◆ **Information supplied**:
******************************
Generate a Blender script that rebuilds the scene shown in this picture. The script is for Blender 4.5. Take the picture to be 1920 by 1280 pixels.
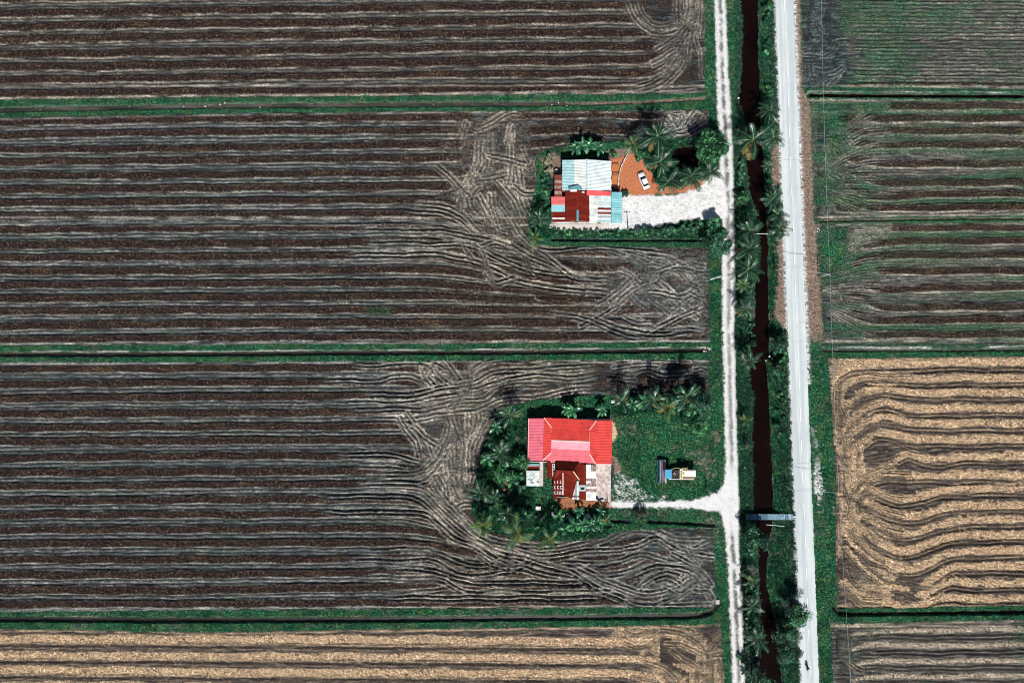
import bpy, math, random
import numpy as np
from mathutils import Vector, Matrix

# ------------------------------------------------------------------ camera, sky, sun, exposure
for o in list(bpy.data.objects):
    bpy.data.objects.remove(o, do_unlink=True)
scene = bpy.context.scene
COL = scene.collection
ALT = 160.0            # drone height above the fields (m)
MPX = 0.125            # metres of ground per photograph pixel
cam_d = bpy.data.cameras.new('camera')
cam_d.lens = 24.0; cam_d.sensor_width = 36.0; cam_d.clip_start = 1.0; cam_d.clip_end = 6000.0
cam = bpy.data.objects.new('camera', cam_d); COL.objects.link(cam)
cam.location = (0, 0, ALT); cam.rotation_euler = (0, 0, 0)
scene.camera = cam

SUN_EL = math.radians(49); SUN_AZ = (0.055, -1.0)
world = bpy.data.worlds.new('World'); scene.world = world; world.use_nodes = True
wn = world.node_tree.nodes; wl_ = world.node_tree.links; wn.clear()
wo = wn.new('ShaderNodeOutputWorld'); wb = wn.new('ShaderNodeBackground'); ws = wn.new('ShaderNodeTexSky')
ws.sky_type = 'NISHITA'; ws.sun_disc = False; ws.sun_elevation = SUN_EL
ws.sun_rotation = math.atan2(SUN_AZ[0], SUN_AZ[1])
wb.inputs[1].default_value = 0.05
wl_.new(ws.outputs[0], wb.inputs[0]); wl_.new(wb.outputs[0], wo.inputs[0])
sl = bpy.data.lights.new('sun', 'SUN'); sl.energy = 5.0; sl.angle = math.radians(0.5); sl.color = (1.0, 0.96, 0.9)
sun = bpy.data.objects.new('sun', sl); COL.objects.link(sun)
az = Vector((SUN_AZ[0], SUN_AZ[1], 0)).normalized()
sdir = Vector((az.x*math.cos(SUN_EL), az.y*math.cos(SUN_EL), math.sin(SUN_EL)))
sun.rotation_euler = (-sdir).to_track_quat('-Z', 'Y').to_euler(); sun.location = (0, -60, 80)
vs = scene.view_settings
vs.view_transform = 'Standard'; vs.look = 'None'; vs.exposure = 0.0; vs.gamma = 1.0; vs.use_curve_mapping = False

scene.cycles.filter_width = 1.0
rng = np.random.default_rng(7)
R = random.Random(11)

def P(px, py, h=0.0):
    """plan position (m) of a point of height h that a map pixel shows"""
    k = MPX*(ALT-h)/ALT
    return Vector(((px-960)*k, (640-py)*k, h))

# ------------------------------------------------------------------ tags
def tag(o, label=None, cat=None, group=None, kind=None):
    if label: o['label'] = label
    if cat: o['category'] = cat
    if group: o['group'] = group
    if kind: o['kind'] = kind
    return o
def empty(name, loc, rz=0.0):
    o = bpy.data.objects.new(name, None); COL.objects.link(o)
    o.empty_display_size = 0.3
    o.location = loc; o.rotation_euler = (0, 0, rz); return o
def link(name, me, parent=None, loc=None, rot=None, scale=None):
    o = bpy.data.objects.new(name, me); COL.objects.link(o)
    if parent: o.parent = parent
    if loc is not None: o.location = loc
    if rot is not None: o.rotation_euler = rot
    if scale is not None: o.scale = scale if hasattr(scale, '__len__') else (scale,)*3
    return o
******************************
◆ **What is needed**: Copy nothing but the lines from the top of the data down to the line containing "from mathutils import Vector, Matrix", and leave the pictures out.

◆ **Result**:
Generate a Blender script that rebuilds the scene shown in this picture. The script is for Blender 4.5. Take the picture to be 1920 by 1280 pixels.
import bpy, math, random
import numpy as np
from mathutils import Vector, Matrix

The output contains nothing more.